-- BEGIN --

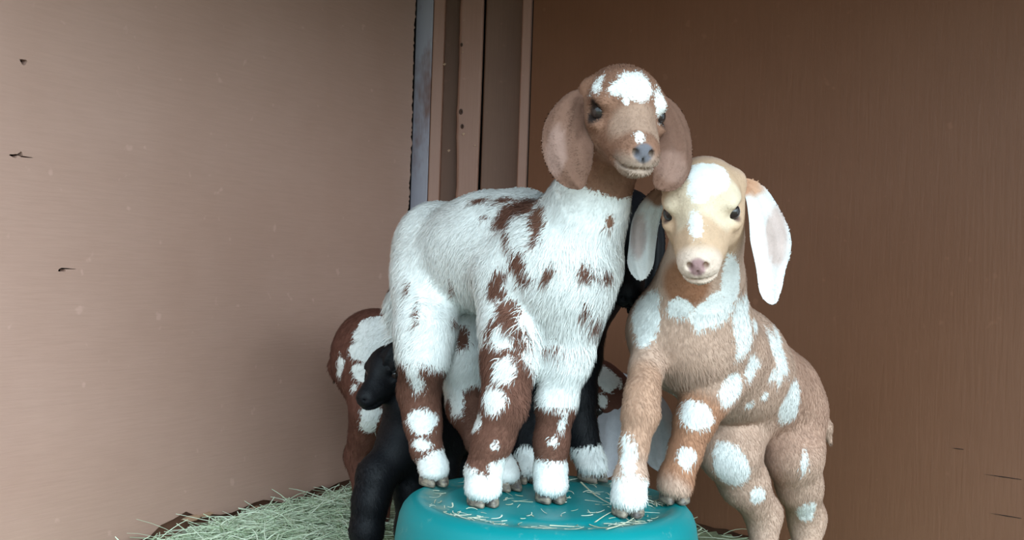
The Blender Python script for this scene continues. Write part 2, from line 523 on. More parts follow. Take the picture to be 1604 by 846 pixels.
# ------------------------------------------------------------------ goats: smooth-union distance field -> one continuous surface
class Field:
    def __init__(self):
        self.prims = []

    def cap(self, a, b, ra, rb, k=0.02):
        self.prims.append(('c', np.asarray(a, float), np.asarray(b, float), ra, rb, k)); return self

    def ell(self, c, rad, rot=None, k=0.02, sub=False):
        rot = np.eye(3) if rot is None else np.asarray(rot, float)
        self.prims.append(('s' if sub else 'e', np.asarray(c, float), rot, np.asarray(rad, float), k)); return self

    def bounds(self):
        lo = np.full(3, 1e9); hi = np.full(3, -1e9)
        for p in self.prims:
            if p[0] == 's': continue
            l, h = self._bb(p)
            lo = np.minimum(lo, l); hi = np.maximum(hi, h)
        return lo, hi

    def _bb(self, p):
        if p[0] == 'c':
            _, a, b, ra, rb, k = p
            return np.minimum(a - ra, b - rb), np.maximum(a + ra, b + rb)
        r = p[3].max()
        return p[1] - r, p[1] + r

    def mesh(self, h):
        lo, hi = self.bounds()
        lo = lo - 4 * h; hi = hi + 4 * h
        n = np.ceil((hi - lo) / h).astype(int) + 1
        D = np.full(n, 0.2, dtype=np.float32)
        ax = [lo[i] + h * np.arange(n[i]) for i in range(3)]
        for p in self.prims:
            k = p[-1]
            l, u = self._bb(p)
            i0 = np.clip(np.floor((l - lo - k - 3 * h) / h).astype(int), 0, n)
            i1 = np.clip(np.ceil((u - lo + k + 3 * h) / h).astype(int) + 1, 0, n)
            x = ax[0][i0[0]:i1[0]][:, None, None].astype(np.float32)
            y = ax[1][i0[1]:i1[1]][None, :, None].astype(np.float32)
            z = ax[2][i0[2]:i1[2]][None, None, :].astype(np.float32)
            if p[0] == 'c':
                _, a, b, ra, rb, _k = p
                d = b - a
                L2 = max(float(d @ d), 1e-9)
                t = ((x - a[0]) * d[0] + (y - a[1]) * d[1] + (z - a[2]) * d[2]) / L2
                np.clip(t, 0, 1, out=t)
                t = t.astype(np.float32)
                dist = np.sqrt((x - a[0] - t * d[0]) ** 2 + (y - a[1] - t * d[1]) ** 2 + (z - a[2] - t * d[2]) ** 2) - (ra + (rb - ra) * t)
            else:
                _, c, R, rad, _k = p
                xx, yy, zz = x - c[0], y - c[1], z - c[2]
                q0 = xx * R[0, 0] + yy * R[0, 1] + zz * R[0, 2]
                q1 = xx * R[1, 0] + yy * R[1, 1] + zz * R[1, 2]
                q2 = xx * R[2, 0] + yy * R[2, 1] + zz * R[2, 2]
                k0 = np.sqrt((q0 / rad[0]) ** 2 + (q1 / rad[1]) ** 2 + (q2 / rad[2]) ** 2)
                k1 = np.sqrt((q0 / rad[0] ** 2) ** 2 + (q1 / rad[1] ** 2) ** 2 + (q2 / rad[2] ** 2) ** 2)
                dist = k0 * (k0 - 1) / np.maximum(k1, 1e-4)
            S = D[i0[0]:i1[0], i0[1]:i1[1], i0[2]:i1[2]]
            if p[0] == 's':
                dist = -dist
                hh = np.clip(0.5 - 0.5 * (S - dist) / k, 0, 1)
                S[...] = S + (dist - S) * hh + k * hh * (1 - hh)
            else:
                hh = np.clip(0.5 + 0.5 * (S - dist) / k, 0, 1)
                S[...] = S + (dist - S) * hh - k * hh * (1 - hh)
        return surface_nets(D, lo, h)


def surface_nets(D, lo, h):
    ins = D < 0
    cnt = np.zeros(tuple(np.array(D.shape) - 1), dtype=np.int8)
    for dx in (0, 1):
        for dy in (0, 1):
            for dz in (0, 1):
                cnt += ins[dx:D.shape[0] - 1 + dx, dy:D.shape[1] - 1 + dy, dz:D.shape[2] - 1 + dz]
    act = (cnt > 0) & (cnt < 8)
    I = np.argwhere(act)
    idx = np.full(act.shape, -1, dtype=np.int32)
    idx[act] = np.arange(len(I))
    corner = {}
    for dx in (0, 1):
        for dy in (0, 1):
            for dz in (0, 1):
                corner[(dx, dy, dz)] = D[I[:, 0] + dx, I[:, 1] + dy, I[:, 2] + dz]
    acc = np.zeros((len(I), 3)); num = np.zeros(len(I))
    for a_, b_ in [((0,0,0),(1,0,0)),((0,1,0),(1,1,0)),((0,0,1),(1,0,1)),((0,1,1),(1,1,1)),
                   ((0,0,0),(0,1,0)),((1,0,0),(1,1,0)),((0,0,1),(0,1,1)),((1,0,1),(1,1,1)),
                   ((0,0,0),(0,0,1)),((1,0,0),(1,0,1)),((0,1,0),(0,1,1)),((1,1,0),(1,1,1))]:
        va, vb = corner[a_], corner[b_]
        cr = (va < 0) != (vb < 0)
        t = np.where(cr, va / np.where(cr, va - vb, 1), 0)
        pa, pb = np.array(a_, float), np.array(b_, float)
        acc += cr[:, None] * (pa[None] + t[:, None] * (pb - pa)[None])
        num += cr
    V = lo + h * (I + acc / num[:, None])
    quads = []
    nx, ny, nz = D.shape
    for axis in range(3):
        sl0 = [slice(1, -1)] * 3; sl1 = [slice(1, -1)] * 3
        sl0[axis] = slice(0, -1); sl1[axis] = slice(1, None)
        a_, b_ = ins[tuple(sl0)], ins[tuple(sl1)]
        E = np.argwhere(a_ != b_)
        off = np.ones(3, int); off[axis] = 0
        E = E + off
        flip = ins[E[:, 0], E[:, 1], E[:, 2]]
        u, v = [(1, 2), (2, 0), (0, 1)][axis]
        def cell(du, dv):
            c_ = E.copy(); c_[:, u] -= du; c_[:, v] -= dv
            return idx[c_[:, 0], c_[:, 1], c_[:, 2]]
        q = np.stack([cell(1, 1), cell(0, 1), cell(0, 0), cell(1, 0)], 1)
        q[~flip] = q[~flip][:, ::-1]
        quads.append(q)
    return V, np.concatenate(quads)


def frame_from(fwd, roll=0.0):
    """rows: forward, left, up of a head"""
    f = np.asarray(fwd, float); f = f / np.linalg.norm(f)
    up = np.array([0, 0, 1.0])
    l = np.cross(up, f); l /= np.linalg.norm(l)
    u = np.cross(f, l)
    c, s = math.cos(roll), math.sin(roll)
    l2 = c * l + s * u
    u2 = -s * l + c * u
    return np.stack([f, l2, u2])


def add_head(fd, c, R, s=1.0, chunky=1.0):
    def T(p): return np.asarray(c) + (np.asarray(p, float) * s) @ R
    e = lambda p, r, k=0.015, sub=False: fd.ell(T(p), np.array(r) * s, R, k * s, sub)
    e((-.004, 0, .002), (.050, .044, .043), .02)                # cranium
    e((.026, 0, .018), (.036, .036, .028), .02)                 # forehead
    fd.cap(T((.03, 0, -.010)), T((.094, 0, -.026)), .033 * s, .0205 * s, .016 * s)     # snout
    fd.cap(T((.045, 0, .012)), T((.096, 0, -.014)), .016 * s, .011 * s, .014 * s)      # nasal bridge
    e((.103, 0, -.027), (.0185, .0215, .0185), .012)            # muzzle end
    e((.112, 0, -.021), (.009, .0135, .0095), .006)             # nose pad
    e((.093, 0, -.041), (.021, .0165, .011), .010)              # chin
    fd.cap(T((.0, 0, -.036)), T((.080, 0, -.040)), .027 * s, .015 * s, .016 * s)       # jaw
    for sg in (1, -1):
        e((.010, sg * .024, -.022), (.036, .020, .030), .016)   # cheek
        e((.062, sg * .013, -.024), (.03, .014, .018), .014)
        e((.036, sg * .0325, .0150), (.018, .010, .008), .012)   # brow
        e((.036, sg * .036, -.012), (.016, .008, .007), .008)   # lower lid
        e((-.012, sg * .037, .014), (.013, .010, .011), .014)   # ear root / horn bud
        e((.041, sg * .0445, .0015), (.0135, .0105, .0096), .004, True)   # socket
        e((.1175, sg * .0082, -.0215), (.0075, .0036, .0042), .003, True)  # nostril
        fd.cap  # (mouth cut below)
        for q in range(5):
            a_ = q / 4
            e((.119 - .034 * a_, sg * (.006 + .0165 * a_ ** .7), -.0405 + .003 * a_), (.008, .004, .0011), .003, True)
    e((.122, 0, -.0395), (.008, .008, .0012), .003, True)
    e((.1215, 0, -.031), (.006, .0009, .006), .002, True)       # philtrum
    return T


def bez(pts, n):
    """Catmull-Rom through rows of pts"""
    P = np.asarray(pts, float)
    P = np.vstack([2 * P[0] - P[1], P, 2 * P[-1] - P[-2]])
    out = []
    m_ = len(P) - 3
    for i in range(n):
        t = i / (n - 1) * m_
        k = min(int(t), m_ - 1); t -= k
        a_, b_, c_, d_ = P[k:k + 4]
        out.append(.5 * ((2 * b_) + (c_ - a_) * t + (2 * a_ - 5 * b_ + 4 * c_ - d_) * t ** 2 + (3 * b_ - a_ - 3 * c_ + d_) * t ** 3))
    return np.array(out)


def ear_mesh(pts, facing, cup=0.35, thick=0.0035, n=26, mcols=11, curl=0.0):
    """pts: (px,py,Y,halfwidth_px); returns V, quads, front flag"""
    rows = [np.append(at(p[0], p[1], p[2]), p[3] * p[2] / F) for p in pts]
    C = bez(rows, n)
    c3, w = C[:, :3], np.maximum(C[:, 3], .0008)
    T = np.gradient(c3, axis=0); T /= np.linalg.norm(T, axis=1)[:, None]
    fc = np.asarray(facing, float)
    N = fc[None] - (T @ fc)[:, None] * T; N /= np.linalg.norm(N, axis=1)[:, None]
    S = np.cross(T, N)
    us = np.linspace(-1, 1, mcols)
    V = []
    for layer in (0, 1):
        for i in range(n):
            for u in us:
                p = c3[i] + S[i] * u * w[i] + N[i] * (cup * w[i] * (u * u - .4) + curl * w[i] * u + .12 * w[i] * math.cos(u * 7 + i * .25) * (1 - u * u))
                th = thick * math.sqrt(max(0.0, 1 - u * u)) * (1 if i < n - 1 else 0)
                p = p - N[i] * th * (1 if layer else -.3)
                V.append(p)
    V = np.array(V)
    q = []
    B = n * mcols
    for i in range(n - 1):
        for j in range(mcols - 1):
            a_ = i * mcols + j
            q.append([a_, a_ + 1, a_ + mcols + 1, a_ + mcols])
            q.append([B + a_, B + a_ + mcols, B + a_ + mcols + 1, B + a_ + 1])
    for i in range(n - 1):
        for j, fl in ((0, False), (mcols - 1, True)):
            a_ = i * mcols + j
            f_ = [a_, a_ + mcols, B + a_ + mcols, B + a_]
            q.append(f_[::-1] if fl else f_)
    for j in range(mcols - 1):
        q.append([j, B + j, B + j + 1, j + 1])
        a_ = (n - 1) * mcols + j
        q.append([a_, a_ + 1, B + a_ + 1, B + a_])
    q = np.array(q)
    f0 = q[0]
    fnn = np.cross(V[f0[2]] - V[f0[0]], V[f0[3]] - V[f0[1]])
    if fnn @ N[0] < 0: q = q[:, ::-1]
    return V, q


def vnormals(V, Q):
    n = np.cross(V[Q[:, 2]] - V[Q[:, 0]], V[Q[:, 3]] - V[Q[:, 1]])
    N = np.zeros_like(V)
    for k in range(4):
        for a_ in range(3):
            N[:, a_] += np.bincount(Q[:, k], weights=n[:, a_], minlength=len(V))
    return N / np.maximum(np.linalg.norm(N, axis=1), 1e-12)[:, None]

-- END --
-- BEGIN --

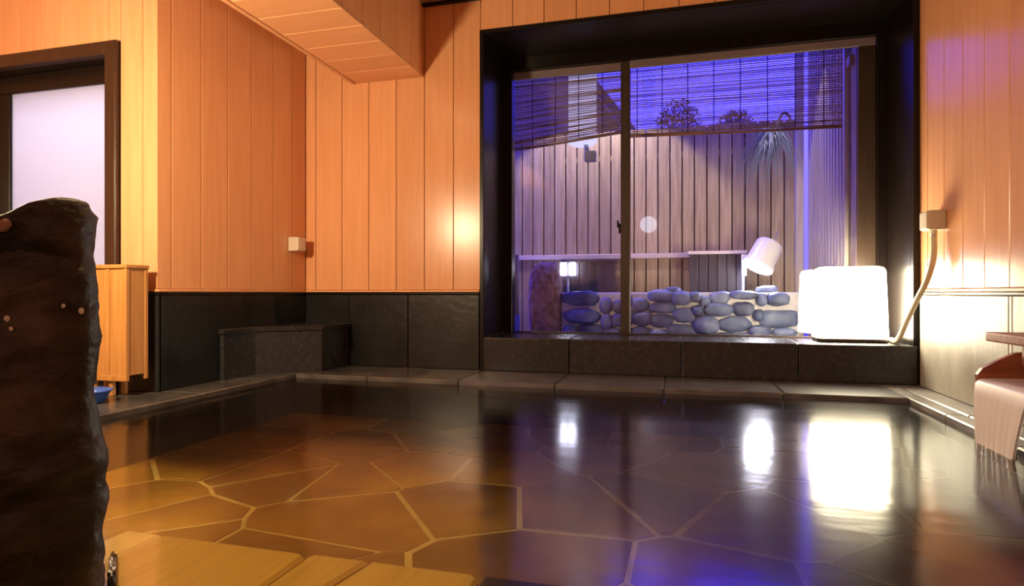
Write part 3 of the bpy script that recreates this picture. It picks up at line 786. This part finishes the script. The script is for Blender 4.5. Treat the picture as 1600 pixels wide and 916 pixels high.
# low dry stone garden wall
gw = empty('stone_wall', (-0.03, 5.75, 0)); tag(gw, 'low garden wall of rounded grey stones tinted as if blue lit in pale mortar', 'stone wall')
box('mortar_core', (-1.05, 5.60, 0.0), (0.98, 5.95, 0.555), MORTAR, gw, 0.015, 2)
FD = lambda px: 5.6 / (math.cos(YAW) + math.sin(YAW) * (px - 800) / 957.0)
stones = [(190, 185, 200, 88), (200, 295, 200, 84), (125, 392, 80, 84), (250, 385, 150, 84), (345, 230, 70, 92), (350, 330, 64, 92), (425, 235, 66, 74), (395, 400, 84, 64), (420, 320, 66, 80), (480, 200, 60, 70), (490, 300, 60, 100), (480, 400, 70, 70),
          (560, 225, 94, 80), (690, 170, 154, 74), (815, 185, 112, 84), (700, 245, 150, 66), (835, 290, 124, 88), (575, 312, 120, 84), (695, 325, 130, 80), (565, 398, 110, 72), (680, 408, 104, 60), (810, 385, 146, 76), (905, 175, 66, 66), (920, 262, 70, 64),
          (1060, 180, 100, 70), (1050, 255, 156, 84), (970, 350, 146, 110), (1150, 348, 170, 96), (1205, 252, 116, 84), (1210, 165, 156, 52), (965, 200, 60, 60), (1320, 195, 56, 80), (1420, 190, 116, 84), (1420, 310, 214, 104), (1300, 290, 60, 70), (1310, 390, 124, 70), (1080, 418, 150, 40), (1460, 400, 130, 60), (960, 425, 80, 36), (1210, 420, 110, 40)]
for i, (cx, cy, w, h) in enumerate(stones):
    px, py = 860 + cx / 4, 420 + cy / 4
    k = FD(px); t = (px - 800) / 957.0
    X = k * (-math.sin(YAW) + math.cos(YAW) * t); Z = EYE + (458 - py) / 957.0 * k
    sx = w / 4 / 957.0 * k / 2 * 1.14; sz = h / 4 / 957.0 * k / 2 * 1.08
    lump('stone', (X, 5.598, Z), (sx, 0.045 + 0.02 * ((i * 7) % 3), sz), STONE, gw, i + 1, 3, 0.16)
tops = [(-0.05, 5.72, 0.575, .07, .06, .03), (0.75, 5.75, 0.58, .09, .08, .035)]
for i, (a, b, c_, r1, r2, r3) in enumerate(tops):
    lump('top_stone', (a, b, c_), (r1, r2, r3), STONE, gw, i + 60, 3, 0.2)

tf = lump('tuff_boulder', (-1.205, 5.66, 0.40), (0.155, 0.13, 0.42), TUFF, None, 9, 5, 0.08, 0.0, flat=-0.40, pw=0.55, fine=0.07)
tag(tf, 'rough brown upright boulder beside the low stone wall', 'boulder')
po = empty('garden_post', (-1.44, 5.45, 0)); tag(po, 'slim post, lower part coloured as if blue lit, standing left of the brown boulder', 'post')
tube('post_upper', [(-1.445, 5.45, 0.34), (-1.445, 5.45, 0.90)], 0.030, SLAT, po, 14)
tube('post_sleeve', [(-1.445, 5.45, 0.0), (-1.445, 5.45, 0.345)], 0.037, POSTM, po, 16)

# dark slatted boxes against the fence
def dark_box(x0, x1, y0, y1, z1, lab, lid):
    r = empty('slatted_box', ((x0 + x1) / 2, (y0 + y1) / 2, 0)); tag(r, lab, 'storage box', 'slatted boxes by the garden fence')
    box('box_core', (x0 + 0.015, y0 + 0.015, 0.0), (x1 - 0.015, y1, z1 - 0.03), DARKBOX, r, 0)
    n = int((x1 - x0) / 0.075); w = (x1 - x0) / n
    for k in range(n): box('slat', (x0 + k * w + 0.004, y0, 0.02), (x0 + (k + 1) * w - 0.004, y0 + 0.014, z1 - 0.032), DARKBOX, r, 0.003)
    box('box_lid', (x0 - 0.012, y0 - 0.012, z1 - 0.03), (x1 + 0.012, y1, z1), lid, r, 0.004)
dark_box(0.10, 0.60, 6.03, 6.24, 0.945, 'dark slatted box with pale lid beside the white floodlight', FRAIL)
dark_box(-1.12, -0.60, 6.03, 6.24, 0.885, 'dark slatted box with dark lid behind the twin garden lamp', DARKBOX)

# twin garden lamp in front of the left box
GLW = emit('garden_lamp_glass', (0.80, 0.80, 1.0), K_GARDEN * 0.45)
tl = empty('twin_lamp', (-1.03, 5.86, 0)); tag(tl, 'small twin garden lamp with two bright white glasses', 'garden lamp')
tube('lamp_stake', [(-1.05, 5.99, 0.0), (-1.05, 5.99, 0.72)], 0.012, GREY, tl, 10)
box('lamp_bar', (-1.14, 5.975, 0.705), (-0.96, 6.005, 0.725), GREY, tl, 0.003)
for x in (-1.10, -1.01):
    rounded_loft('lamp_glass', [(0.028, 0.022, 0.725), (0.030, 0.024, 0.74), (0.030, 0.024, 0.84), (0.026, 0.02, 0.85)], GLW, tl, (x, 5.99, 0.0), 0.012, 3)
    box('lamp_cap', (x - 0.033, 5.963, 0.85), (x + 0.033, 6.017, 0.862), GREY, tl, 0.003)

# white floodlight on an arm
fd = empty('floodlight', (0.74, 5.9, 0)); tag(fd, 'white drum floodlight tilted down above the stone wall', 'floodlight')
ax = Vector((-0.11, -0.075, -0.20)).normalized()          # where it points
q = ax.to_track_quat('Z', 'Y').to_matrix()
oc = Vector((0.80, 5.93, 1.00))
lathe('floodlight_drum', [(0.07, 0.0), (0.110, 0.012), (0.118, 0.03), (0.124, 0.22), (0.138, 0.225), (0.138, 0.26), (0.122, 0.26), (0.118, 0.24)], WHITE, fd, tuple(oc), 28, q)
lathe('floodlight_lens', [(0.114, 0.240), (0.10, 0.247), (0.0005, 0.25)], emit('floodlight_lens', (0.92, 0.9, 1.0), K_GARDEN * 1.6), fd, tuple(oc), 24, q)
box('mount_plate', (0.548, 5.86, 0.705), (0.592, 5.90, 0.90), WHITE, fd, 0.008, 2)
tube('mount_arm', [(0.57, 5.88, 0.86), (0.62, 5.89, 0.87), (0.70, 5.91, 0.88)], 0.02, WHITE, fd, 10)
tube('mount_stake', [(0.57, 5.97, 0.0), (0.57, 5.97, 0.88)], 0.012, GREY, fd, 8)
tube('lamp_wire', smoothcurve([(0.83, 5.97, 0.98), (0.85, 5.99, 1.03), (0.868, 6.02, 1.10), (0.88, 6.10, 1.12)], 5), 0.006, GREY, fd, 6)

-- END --

_What the task requires_.
Quote only the lines running from the line that holds "The Blender Python" to the line that holds "rb, k)); return self", both ends included.

_Written answer_.
The Blender Python script for this scene continues. Write part 2, from line 523 on. More parts follow. Take the picture to be 1604 by 846 pixels.
# ------------------------------------------------------------------ goats: smooth-union distance field -> one continuous surface
class Field:
    def __init__(self):
        self.prims = []

    def cap(self, a, b, ra, rb, k=0.02):
        self.prims.append(('c', np.asarray(a, float), np.asarray(b, float), ra, rb, k)); return self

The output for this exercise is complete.